Task material
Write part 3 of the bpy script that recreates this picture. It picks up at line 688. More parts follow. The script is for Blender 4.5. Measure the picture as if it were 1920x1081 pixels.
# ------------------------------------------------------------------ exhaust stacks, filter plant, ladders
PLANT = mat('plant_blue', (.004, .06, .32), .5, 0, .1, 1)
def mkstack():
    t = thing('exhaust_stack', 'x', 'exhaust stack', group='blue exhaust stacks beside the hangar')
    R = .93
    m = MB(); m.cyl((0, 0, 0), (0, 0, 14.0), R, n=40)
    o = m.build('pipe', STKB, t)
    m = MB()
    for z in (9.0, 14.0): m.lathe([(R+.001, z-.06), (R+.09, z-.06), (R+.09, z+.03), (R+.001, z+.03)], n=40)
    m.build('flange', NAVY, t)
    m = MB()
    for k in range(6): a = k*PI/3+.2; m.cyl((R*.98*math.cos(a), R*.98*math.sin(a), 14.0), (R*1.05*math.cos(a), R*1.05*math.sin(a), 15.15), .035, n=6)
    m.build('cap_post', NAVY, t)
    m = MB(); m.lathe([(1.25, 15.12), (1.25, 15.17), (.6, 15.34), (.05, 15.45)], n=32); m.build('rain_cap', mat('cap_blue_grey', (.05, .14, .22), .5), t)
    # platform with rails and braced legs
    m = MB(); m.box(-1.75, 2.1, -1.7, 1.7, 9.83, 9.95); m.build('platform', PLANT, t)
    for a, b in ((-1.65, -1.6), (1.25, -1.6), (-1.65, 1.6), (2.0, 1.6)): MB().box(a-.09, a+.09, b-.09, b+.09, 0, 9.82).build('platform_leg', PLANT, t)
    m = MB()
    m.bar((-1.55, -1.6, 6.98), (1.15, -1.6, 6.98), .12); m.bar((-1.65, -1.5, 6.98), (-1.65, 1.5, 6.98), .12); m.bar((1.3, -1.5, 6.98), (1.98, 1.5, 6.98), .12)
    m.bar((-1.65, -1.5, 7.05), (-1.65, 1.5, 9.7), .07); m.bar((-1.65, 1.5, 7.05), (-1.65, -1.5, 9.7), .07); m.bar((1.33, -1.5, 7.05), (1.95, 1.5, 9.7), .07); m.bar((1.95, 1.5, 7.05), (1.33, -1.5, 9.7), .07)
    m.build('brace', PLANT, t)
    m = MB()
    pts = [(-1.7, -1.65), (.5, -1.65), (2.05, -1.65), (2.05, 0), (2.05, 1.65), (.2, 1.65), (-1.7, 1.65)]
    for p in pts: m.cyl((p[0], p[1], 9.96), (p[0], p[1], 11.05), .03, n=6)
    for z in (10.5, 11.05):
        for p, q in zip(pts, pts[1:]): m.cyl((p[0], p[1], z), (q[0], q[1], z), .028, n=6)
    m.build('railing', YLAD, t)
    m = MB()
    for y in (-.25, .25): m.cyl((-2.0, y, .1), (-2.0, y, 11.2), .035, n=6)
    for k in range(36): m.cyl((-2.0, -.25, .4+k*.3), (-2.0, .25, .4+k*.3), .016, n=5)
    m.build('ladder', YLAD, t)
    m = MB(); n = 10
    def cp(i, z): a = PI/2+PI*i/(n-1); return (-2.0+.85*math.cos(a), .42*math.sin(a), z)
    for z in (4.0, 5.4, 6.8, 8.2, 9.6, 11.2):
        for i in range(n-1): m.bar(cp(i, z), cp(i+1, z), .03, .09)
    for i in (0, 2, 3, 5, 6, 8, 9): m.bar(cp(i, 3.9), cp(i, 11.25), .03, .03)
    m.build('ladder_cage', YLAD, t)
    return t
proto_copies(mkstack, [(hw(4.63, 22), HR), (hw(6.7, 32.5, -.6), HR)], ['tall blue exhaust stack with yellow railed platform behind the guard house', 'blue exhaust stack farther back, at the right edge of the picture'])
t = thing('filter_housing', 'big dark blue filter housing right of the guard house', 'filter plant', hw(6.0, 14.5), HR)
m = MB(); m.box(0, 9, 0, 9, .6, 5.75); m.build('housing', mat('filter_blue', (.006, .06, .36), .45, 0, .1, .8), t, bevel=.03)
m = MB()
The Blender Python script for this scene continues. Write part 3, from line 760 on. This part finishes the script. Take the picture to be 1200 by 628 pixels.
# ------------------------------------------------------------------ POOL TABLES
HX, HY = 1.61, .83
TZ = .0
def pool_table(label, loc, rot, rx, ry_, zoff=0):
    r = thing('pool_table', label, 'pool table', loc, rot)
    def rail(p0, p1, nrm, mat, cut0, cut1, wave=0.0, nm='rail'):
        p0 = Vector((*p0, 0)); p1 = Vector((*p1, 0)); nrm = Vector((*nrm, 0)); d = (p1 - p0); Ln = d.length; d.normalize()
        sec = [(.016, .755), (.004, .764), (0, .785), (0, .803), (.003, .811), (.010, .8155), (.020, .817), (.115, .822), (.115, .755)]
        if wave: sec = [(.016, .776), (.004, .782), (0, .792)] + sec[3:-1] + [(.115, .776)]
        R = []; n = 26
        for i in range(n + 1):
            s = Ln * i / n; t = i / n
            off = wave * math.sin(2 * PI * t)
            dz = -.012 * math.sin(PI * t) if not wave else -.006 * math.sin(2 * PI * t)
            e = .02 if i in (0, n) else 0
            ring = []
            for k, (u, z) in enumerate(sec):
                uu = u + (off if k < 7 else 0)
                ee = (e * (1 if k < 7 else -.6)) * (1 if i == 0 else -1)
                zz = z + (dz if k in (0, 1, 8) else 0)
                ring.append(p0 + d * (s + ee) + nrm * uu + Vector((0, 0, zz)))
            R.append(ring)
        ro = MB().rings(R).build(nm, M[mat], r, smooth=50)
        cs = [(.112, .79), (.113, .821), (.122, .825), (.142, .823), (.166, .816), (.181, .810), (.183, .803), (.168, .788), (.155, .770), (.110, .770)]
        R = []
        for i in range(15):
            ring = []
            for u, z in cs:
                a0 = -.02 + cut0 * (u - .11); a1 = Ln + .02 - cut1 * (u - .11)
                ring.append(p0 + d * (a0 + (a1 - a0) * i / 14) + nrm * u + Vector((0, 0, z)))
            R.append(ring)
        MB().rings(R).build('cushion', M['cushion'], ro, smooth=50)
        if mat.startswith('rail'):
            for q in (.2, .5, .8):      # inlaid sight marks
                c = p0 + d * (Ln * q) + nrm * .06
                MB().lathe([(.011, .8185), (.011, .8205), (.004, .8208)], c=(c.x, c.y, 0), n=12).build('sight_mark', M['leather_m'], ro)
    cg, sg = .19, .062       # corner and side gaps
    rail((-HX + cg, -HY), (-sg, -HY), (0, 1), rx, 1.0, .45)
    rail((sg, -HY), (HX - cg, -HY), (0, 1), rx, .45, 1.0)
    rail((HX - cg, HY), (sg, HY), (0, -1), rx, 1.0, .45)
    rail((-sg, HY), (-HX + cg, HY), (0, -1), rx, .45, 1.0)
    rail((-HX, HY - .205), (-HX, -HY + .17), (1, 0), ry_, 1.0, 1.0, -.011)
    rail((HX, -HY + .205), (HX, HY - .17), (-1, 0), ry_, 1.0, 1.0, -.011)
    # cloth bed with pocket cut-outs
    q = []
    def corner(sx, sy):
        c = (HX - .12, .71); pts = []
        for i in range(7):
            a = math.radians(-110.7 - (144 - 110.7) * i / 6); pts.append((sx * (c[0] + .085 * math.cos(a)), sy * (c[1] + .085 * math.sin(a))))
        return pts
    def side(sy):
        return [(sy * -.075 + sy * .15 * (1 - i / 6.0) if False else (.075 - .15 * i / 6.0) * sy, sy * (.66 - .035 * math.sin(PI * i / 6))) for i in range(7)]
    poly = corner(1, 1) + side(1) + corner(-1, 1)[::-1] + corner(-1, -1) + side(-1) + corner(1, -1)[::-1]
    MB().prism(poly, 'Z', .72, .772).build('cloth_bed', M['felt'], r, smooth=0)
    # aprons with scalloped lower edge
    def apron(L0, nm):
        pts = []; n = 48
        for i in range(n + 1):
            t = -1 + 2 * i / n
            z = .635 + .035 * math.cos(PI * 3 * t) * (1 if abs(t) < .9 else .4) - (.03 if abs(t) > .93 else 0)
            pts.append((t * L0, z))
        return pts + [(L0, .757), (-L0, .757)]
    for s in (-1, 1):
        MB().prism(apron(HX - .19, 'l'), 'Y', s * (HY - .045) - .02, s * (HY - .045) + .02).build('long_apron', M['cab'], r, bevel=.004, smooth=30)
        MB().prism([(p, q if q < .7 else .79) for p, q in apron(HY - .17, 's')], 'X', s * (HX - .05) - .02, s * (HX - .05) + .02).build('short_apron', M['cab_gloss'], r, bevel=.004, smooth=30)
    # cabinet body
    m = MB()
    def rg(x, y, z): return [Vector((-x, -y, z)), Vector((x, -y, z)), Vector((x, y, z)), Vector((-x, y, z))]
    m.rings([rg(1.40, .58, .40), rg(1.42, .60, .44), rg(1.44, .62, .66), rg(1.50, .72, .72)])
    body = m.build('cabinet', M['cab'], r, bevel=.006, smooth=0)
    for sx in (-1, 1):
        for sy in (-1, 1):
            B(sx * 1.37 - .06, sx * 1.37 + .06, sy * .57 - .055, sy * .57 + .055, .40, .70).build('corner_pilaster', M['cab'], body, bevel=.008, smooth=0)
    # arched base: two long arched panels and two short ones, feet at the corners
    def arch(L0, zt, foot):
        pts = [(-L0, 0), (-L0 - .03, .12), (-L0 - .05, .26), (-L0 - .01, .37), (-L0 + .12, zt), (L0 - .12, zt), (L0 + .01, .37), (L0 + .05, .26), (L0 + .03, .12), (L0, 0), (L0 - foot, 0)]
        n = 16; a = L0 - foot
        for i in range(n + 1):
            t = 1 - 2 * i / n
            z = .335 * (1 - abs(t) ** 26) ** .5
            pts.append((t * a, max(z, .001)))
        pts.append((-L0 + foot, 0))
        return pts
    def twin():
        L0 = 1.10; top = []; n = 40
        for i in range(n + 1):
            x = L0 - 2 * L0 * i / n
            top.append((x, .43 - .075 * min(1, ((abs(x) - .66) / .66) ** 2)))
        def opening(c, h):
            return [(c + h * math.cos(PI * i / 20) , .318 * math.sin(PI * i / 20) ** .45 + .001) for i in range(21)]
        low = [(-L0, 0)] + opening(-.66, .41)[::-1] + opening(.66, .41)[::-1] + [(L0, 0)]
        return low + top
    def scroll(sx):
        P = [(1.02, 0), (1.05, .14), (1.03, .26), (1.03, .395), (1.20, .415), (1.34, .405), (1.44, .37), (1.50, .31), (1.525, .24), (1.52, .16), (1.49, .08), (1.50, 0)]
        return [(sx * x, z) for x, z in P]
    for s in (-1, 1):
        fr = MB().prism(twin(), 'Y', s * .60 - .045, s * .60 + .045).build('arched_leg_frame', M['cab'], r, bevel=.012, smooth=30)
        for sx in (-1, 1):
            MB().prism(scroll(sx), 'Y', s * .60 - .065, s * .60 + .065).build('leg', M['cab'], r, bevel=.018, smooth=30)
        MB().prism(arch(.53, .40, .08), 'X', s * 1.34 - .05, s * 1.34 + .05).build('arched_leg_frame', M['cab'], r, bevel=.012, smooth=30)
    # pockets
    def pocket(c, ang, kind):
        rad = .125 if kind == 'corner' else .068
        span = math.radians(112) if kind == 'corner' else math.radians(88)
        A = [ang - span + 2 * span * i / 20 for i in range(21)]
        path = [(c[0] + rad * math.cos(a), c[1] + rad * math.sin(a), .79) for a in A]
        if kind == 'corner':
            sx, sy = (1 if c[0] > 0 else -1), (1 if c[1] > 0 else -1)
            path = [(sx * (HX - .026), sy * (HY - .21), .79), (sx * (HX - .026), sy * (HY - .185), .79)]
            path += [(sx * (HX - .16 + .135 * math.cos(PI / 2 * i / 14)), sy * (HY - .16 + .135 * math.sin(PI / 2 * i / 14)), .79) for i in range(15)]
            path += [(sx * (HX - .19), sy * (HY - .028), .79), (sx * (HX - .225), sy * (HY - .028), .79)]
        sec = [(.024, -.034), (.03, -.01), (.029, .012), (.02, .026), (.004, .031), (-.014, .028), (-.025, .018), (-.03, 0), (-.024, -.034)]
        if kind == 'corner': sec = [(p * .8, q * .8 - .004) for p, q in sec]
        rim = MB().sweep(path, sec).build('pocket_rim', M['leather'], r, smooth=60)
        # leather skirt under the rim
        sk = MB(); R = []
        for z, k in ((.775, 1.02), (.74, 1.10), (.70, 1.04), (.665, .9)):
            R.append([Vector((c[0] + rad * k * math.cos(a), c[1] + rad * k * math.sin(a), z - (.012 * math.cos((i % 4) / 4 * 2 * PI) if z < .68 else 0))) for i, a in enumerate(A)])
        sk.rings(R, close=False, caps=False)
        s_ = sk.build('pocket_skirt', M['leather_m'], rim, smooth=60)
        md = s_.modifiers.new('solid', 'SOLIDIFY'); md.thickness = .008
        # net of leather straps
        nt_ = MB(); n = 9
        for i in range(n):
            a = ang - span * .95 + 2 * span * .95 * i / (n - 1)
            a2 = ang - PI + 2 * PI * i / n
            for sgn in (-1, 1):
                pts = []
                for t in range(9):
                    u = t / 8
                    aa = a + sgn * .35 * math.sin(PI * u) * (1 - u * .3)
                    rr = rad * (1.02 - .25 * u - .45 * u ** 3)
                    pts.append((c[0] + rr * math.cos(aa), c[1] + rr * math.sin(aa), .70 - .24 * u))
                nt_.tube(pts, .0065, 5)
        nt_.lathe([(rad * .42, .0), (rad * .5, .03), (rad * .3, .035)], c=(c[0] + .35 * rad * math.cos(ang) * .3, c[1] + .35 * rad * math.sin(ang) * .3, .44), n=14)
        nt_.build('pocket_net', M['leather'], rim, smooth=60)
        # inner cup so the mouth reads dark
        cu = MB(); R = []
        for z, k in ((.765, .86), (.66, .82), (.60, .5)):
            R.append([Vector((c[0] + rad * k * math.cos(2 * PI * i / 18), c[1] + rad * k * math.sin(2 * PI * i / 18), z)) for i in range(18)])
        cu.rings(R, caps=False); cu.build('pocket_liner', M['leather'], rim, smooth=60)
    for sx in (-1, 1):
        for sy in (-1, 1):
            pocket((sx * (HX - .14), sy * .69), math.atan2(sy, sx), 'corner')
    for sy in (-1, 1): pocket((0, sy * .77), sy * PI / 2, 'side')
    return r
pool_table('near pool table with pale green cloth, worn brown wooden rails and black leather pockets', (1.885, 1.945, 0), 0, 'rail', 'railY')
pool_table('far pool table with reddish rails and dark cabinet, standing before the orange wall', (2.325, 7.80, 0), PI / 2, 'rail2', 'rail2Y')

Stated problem
Copy out every line of the data that includes the word "this".

Exercise result
Write part 3 of the bpy script that recreates this picture. It picks up at line 688. More parts follow. The script is for Blender 4.5. Measure the picture as if it were 1920x1081 pixels.
The Blender Python script for this scene continues. Write part 3, from line 760 on. This part finishes the script. Take the picture to be 1200 by 628 pixels.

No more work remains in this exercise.